Exercise brief: Each line from the start of the records below through the line that contains "struct(MB().box(EDGE - .02, EDGE" should be printed exactly. Pictures are omitted.

Records from a data collection

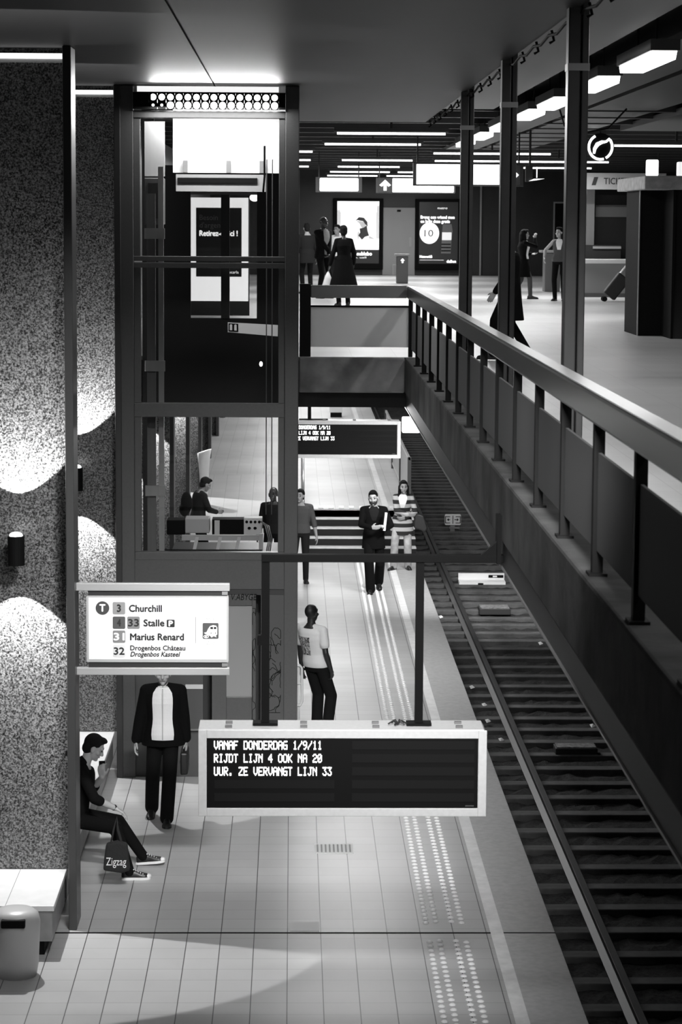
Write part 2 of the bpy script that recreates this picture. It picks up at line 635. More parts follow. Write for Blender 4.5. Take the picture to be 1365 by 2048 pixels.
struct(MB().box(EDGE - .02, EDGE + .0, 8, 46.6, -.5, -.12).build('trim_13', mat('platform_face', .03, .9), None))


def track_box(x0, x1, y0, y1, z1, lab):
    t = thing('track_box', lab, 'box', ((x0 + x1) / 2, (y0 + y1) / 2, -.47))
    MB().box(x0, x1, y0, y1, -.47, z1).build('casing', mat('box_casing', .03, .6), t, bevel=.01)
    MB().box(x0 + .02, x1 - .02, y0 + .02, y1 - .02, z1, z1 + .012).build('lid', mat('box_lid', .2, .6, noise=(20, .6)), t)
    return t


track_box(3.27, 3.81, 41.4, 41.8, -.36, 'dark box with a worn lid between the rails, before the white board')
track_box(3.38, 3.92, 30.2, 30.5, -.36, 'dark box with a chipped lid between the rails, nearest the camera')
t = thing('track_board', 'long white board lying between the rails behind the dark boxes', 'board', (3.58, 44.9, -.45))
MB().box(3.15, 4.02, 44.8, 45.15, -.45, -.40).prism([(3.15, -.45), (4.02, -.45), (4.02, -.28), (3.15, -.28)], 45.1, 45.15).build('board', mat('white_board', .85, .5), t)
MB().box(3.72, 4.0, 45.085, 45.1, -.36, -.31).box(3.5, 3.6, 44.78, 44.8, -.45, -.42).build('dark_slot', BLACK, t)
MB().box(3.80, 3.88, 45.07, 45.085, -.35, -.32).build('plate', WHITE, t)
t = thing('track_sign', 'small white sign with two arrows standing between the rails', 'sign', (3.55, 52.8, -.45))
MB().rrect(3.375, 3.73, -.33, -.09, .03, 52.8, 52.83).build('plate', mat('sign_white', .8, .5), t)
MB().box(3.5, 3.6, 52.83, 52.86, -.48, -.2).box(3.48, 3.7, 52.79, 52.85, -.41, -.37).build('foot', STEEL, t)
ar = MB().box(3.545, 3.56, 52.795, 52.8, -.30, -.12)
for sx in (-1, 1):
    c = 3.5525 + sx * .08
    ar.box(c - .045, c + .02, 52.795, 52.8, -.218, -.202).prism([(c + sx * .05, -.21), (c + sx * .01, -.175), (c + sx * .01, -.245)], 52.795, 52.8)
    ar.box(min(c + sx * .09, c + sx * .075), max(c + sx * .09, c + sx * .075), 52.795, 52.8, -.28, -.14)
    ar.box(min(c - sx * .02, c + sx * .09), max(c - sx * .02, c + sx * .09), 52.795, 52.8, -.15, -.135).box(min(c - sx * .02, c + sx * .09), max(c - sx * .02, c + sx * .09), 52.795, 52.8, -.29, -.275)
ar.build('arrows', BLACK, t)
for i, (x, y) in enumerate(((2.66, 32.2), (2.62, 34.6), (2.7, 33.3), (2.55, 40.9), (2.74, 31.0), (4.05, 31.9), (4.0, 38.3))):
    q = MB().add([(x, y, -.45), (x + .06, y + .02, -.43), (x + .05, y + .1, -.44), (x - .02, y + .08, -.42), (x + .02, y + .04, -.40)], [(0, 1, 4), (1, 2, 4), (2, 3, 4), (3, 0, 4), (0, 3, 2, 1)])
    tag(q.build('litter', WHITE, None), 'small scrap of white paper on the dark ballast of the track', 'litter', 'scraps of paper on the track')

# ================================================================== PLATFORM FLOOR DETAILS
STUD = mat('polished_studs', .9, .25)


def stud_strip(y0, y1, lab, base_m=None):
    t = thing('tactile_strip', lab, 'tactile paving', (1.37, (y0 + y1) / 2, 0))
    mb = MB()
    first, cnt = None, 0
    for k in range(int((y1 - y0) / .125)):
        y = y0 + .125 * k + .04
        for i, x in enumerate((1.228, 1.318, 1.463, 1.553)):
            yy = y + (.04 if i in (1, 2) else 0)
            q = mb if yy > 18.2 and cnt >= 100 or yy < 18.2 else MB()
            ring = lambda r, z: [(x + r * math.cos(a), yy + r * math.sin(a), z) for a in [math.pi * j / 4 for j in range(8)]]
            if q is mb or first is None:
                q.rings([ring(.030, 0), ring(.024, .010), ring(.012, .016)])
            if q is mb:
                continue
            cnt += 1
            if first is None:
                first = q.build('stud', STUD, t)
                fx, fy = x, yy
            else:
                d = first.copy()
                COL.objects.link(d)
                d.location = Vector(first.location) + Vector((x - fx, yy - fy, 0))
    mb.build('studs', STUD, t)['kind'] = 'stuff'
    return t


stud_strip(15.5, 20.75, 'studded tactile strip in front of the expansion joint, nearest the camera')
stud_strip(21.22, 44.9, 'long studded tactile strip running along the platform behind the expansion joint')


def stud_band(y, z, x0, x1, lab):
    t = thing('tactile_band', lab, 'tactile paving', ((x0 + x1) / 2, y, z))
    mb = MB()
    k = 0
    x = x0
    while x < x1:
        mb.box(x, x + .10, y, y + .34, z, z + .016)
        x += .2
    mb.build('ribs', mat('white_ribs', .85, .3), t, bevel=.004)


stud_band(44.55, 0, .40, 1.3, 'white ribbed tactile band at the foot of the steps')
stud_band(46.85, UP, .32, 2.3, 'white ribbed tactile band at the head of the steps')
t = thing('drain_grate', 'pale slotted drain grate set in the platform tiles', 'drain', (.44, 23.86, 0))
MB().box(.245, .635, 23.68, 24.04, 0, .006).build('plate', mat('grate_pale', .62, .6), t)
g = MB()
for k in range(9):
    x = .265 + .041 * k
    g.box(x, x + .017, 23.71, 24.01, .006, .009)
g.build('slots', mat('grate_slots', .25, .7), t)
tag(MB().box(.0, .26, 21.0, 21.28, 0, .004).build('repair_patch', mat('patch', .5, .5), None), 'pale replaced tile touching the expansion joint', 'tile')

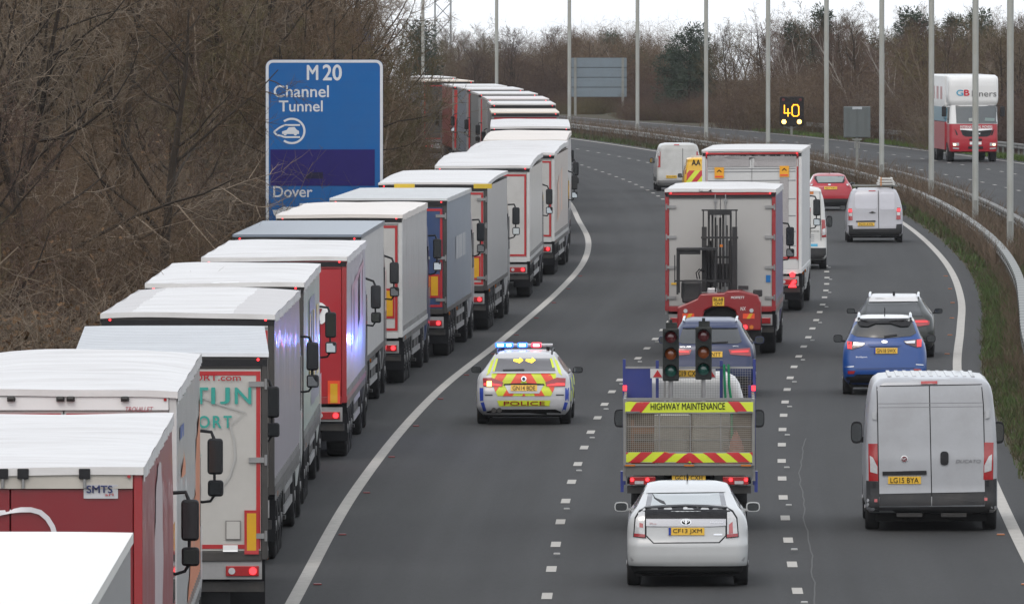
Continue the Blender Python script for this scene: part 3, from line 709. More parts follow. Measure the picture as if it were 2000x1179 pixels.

Response:
Write part 2 of the bpy script that recreates this picture. It picks up at line 635. More parts follow. Write for Blender 4.5. Take the picture to be 1365 by 2048 pixels.
struct(MB().box(EDGE - .02, EDGE + .0, 8, 46.6, -.5, -.12).build('trim_13', mat('platform_face', .03, .9), None))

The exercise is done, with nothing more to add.